> **WHAT TO WORK ON**
Copy out each line in the material below that has the word "scene".

> **SOURCE MATERIAL**
· · · · · · ·
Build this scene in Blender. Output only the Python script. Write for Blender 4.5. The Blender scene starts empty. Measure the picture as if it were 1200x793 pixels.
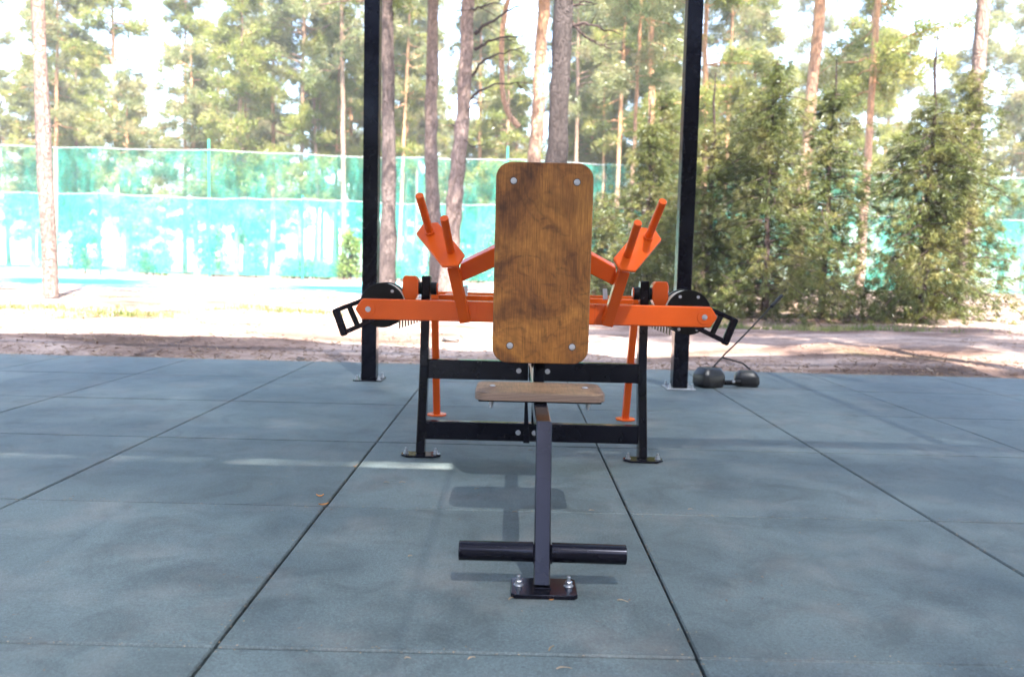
import bpy, bmesh, math, random
import numpy as np
from mathutils import Vector, Matrix
random.seed(7); np.random.seed(7)
S = bpy.context.scene
C = bpy.data.collections.new('scene'); S.collection.children.link(C)
R = math.radians

# ------------------------------------------------------------------ camera
cam = bpy.data.cameras.new('camera'); co = bpy.data.objects.new('camera', cam); S.collection.objects.link(co)
cam.sensor_width = 36; cam.sensor_fit = 'HORIZONTAL'; cam.lens = 36*970/1200
cam.clip_start = 0.05; cam.clip_end = 3000
co.matrix_world = Matrix.Translation((0, 0, .794)) @ Matrix.Rotation(R(90-4.86), 4, 'X') @ Matrix.Rotation(R(1.38), 4, 'Z')
cam.dof.use_dof = True; cam.dof.focus_distance = 2.8; cam.dof.aperture_fstop = 3.4
S.camera = co
# ------------------------------------------------------------------ light
SUNV = Vector((.22, -.60, 1)).normalized()            # towards the sun
w = bpy.data.worlds.new('World'); S.world = w; w.use_nodes = True
nt = w.node_tree; bg = nt.nodes['Background']; sky = nt.nodes.new('ShaderNodeTexSky')
sky.sky_type = 'NISHITA'; sky.sun_disc = False
sky.sun_elevation = math.asin(SUNV.z); sky.sun_rotation = math.atan2(SUNV.x, SUNV.y)
sky.air_density = 1.0; sky.dust_density = 1.5; sky.ozone_density = 1.2
nt.links.new(sky.outputs[0], bg.inputs[0]); bg.inputs[1].default_value = .15
sl = bpy.data.lights.new('sun', 'SUN'); sl.energy = 5.0; sl.angle = R(.5); sl.color = (1, .94, .86)
so = bpy.data.objects.new('sun', sl); S.collection.objects.link(so)
so.rotation_euler = SUNV.to_track_quat('Z', 'Y').to_euler(); so.location = (4, -10, 18)
S.view_settings.view_transform = 'Standard'; S.view_settings.look = 'None'
S.view_settings.gamma = 1; S.view_settings.use_curve_mapping = False
S.view_settings.exposure = 3.22
S.cycles.max_bounces = 8; S.cycles.transparent_max_bounces = 24; S.cycles.transmission_bounces = 6
S.cycles.sample_clamp_indirect = 6

# ------------------------------------------------------------------ materials
def mat(name, rough=.6, metal=0., spec=.5):
    m = bpy.data.materials.new(name); m.use_nodes = True
    n = m.node_tree; b = n.nodes['Principled BSDF']
    b.inputs['Roughness'].default_value = rough; b.inputs['Metallic'].default_value = metal
    b.inputs['Specular IOR Level'].default_value = spec
    return m, n, b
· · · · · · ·
> **FULL ANSWER**
Build this scene in Blender. Output only the Python script. Write for Blender 4.5. The Blender scene starts empty. Measure the picture as if it were 1200x793 pixels.
S = bpy.context.scene
C = bpy.data.collections.new('scene'); S.collection.children.link(C)